An 80-Fold Speedup, 15.0 TFlops Full GPU Acceleration of Non-Hydrostatic Weather Model ASUCA Production Code
Tokyo Institute of Technology
In Proceedings of the 2010 ACM/IEEE International Conference for High Performance Computing, Networking, Storage and Analysis (2010), pp. 1-11
@conference{shimokawabe201080,
title={An 80-Fold Speedup, 15.0 TFlops Full GPU Acceleration of Non-Hydrostatic Weather Model ASUCA Production Code},
author={Shimokawabe, T. and Aoki, T. and Muroi, C. and Ishida, J. and Kawano, K. and Endo, T. and Nukada, A. and Maruyama, N. and Matsuoka, S.},
booktitle={Proceedings of the 2010 ACM/IEEE International Conference for High Performance Computing, Networking, Storage and Analysis},
pages={1–11},
year={2010},
organization={IEEE Computer Society}
}
Regional weather forecasting demands fast simulation over fine-grained grids, resulting in extremely memory- bottlenecked computation, a difficult problem on conventional supercomputers.
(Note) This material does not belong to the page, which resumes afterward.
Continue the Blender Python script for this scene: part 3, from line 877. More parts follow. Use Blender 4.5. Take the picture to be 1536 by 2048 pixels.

Early work on accelerating mainstream weather code WRF using GPUs with their high memory performance, however, resulted in only minor speedup due to partial GPU porting of the huge code. Our full CUDA porting of the high- resolution weather prediction model ASUCA is the first such one we know to date; ASUCA is a next-generation, production weather code developed by the Japan Meteorological Agency, similar to WRF in the underlying physics (non-hydrostatic model). Benchmark on the 528 (NVIDIA GT200 Tesla) GPU TSUBAME Supercomputer at the Tokyo Institute of Technology demonstrated over 80-fold speedup and good weak scaling achieving 15.0 TFlops in single precision for 6956 x 6052 x 48 mesh. Further benchmarks on TSUBAME 2.0, which will embody over 4000 NVIDIA Fermi GPUs and deployed in October 2010, will be presented.